Books for People Who Want to Write

The Tough Guide to Fantasyland: The Essential Guide to Fantasy Travel by Diana Wynne Jones (1996; revised 2006). I’ve recommended it before; I’ll recommend it till the cows come home. Reading this book is the best possible education you’ll ever get on things that appear in fantasy novels all the time, including the ones which make no sense, and the ones which are done to death. If you write fantasy already it’s an uncomfortable read, because some of these errors we’ve committed ourselves, but it’s funny, it’s clear, and it makes sense.

Author Talk, compiled and edited by Leonard S. Marcus (2000). Marcus interviewed a number of top kids’ writers (Judy Blume, James Howe, Karen Cushman, Lois Lowry, to name a few) for this book, but it’s of interest even for those who mean to write for the older markets because he gets each writer to describe their work style, sources for ideas, work space, and how they came to what they do. He also includes a manuscript page for each author, which the author has already gone over and rewritten, so the reader can see the kind of work individual writers will put into getting the story right. I like this book because it shows, vividly, the mantra I’m telling to writers when I go on author visits: “Whatever works.” There’s no right or wrong way to write, no right or wrong subject to write about, no right or wrong source of ideas—there’s only what works for each individual writer. Check it out!
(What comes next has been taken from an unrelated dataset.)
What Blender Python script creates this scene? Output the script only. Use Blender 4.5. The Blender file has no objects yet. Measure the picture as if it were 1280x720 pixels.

On Writing: A Memoir of the Craft by Stephen King (2000; revised 2010). Yes, yes, I know, it’s Big Bad Steve, the guy with the violence and the monsters and the sex in his books. Still, when it comes to writing a book about writing, he’s awfully qualified, don’t you think? Not only did he once teach English literature for a living and study it in college, but his literary tastes continue to range all over the map. I think he has to be the most adventurous writer being published in fiction today: he’s written out-and-out horror, psychological suspense, fantasy, science fiction, revived serials (The Green Mile), and tackled a number of forms on the Internet while the rest of the writing community worried about getting ripped off. I’d say he’s well worth listening to, and the book is definitely a keeper. While I don’t agree with a few things he says about how to write, obviously what he does works for him and may for someone else. We also get a good look at how he got started as a writer, both as a kid and as a young dad, and we also learn more about the accident that nearly crippled him permanently (it did cripple him for months), and the way he found to come back from it and to start writing again. Younger kids, check this one with your folks before bringing it home, because Big Steve uses bad language all over the place, but I can’t think of a book that gives writers serious insight into the workings of the mind that must be onto something good, or he wouldn’t appeal to so many readers so much of the time, and that includes me. (Oh, no, I did a Fangirl Turn. I guess I was due.)

Anthem: 50th Anniversary Edition by Ayn Rand (edition published in 1995). Technically this isn’t a book on writing, but a science fiction novel in which humanity is trained to think of itself as “we”—no individuals, no getting careers you want, no marrying the one you love. The story itself, which rocked my world when I was 14, but which impressed me less at 33 and 46, is actually short, only half of this edition. The treasure is in the other half—the manuscript pages with all of Rand’s corrections and additions, all the editing she did herself. When I do school visits, I bring along copies of my first and second drafts to show kids what writers do to improve their work and how editors help writers improve their work. Here is an incredible opportunity to observe one writer’s thinking as she rewrote: would you make the changes she did? Why did she choose to rewrite some parts and not others? This is a kind of real world textbook for writers, well worth time and study.